- Exercise description -
Reply with one number: how many lines contain the word "part".

- Material -
__________________________________________________

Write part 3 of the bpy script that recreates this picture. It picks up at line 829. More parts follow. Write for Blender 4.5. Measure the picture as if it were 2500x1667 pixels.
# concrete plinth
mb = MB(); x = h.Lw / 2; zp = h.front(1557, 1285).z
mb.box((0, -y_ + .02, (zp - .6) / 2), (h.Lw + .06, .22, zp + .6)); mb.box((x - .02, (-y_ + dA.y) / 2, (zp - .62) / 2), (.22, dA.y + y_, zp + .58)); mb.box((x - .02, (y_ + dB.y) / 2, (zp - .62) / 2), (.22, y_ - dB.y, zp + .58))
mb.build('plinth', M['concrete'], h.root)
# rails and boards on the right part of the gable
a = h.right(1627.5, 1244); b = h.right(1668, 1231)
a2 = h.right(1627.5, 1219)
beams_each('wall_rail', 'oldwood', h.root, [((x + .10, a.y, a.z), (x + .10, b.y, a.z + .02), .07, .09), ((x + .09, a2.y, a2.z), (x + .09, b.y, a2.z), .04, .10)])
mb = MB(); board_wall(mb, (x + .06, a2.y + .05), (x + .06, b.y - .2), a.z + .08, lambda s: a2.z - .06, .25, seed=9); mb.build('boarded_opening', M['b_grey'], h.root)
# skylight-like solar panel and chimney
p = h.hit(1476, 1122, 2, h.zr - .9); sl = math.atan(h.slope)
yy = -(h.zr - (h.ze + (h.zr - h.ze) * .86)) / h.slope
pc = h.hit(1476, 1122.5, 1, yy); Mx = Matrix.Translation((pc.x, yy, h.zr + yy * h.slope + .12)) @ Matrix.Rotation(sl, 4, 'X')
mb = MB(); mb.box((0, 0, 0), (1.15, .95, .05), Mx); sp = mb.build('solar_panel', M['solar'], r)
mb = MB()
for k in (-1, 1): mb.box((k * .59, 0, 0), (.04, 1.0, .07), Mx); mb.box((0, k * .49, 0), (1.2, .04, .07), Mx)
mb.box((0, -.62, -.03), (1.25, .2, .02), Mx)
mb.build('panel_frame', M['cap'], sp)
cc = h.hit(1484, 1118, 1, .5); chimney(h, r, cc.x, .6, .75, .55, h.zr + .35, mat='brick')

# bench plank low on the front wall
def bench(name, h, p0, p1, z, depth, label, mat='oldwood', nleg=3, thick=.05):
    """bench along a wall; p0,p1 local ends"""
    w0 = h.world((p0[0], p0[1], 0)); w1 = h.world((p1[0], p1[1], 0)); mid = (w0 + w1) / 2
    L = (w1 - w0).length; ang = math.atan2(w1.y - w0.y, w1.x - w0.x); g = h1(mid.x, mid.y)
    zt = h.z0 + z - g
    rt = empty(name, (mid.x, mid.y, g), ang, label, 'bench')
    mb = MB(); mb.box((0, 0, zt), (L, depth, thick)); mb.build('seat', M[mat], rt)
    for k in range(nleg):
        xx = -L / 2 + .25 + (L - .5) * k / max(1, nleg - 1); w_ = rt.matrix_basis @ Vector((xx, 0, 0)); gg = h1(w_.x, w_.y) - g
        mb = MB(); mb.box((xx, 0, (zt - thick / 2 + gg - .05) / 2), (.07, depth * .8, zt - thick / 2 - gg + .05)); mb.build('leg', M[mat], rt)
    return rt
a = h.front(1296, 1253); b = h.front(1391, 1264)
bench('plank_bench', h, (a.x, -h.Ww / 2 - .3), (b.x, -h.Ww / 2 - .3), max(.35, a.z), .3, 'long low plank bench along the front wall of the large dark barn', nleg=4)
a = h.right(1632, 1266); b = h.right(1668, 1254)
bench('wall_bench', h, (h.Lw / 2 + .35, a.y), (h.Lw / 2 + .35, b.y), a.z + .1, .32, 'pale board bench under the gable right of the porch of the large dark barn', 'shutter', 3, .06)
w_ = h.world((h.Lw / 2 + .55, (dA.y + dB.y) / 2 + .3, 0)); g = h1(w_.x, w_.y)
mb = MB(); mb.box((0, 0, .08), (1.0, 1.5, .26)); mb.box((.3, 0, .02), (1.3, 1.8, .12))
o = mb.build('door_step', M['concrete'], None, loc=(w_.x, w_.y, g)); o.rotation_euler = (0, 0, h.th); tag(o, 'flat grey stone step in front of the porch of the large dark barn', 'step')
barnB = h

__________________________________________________

- Finished exercise -
2